Starring: Charlize Theron, Art Parkinson, Matthew McConaughey, Rooney Mara, Ralph Fiennes
Director: Travis Knight
101 minutes
During the annual mental and emotional obliteration parents endure through six weeks of desperate summer holiday entertainment hunting for their treasured young ones, film companies let loose their pent-up animated anger on the theatres in their droves. While cowboy reboots and tired rom-com franchises twiddle their thumbs until late September, animated PR execs (unfortunately not actually animated, just frantic) tweet themselves into oblivion in the hope of breaking the summer box office records for their clients and earn a personal jolly to next year’s Cannes.
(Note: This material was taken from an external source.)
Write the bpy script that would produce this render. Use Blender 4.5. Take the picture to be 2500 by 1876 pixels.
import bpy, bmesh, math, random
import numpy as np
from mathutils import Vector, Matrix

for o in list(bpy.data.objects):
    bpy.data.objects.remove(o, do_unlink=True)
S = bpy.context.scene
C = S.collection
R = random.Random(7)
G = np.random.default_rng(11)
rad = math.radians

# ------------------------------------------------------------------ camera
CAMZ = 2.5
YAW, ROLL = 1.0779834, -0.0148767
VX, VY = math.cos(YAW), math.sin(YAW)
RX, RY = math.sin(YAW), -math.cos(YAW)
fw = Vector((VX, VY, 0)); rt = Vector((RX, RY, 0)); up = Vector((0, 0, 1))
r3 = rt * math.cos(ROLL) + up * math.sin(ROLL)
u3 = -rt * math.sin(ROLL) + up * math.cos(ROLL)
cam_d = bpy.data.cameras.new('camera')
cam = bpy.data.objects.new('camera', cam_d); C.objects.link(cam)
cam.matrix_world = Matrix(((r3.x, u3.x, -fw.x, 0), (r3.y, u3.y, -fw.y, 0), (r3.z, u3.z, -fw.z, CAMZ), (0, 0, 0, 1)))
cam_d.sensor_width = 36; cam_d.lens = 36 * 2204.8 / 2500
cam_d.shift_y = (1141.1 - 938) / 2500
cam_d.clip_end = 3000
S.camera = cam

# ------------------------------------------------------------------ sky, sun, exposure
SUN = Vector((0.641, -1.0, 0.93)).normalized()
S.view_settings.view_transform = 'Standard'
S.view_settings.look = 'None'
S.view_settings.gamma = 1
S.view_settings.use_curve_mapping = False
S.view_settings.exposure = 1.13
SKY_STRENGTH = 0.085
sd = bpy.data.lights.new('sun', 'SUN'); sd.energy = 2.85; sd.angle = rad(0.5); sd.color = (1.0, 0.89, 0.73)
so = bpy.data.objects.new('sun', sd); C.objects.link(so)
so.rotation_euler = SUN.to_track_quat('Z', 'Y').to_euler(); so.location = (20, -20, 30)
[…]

Occasionally, however, a film will sneak in under the radar of broadband tie-ins, themed breakfast cereals and social media uber-bollocks. This year’s prize for the most under advertised, wholly wonderful, broadband unrelated animated movie goes to Travis Knight’s mystical Kubo and the Two Strings.
Set in ancient Japan, Kubo (Parkinson) fascinates local villagers with his magical origami shows, depicting a great warrior Hanzo, Kubo’s deceased father, as he fights against the almighty baddy Moon Lord. Every evening he returns to his fragile mother in the mountains, who slips between abject docility and bright consciousness, when she repeatedly warns Kubo not to stay out after dark. Of course, being the little bugger every young boy is, Kubo accidentally stays out after sundown one evening and almost gets captured by his mother’s evil sisters (Mara) who want to take his remaining eye for their Moon King master. His mother sacrifices herself with her last remaining element of magic and whisks Kubo off to an icy desert, where he awakes to begin his quest to bring down the Moon Lord with the help of a magical monkey (Theron) and a giant fallen warrior in the shape of a beetle (McConaughey).
There is an odd expectancy with traditional animation. Narrative pace and sharp dialogue is not a factor generally associated with the timeless beauty of stop motion, and Charlize Theron’s US inflection initially feels disjointed. Ghibli, for instance, tend towards the softer tones of Kathy Bates or the overtly childish timbre of Daveigh Chase. It’s the same story with the misplaced esoteric reflections of McConaughey’s Beetle, but after a while the preconceptions subside as the film takes its rather unique place at the animation table.
Kubo and the Two Strings is a thing of such visual beauty that it is impossible to blink, let alone look away. Every scene is stunningly awash with glorious shapes, colours and visual transitions, the ancient Japanese sets all the more attractive for their loyalty to tradition. Imagine Mr Maker finding inner peace on Mount Fuji with a bag full of hallucinogens and you’re on the right track. Yet it never flaunts itself; every frame necessary, every backdrop enhancing. Knight enjoys the creative but keeps his eye firmly on the narrative path. Regina Spektor’s oriental tinged orchestral version of While my Guitar Gently Weeps adds a wonderful backdrop to proceedings, ranking up with the best covers of the Harrison classic ever recorded.
Yes, Pixar and Dreamworks are fabulous, but sometimes it is energising to inhale a form of animation that has the blood still fresh on the cutting reel. There’s a moment towards the end of the credits that sits as a timely reminder of just how much time and patience this process takes, and is worth the extra few minutes in your seat. Kubo may not suit the youngest of audiences due to its darker visuals and scarier moments, but it proudly stands alongside the best of the animated films released this year.